There is no attention to opportunity costs.  That’s because economic activity uses resources that could be used for other purposes that could produce in more structural progress in improving the economy.  Any study that does not factor in opportunity costs is flawed and has been called the biggest mistake made by non-economists’ economic analyses.  A true assessment of economic impact should have to take this into consideration.

Flawed Reports

In other cities, such as Reno and Charlotte, newspapers have reported on the inflated economic impact studies there that were used to justify projects popular with politicians.  At the same time, these reports are treated as cost/benefit analyses by the news media although they are not.

And that’s not even mentioning multipliers, which are based on the idea that the initial spending will move through the economy beyond the project itself.  These multipliers can result in $1 spent on a project suddenly becoming $2, $3, and even more.

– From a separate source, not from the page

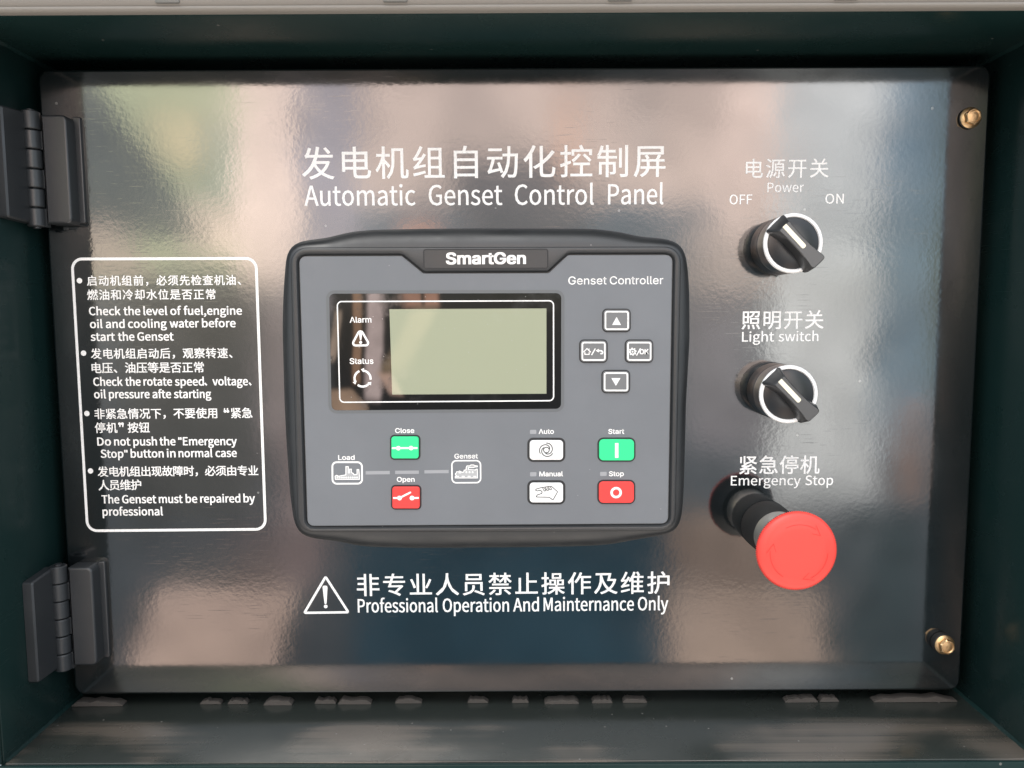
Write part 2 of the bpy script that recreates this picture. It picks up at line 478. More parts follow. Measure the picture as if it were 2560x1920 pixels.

Because of these flaws, run-of-the-mill economic impact reports like the ones from EDGE are always going to positive.  Meanwhile, they tell nothing about the efficiency of the spending flows they purport to measure or about economic well-being or improved social welfare.

Private businesses like the ones subsidized by EDGE conduct cost/benefit analyses before making investments.  When taxes are being waived, it’s not unreasonable to expect for a public agency to do the same.

After all, for the present, incomplete information can be worse than no information at all.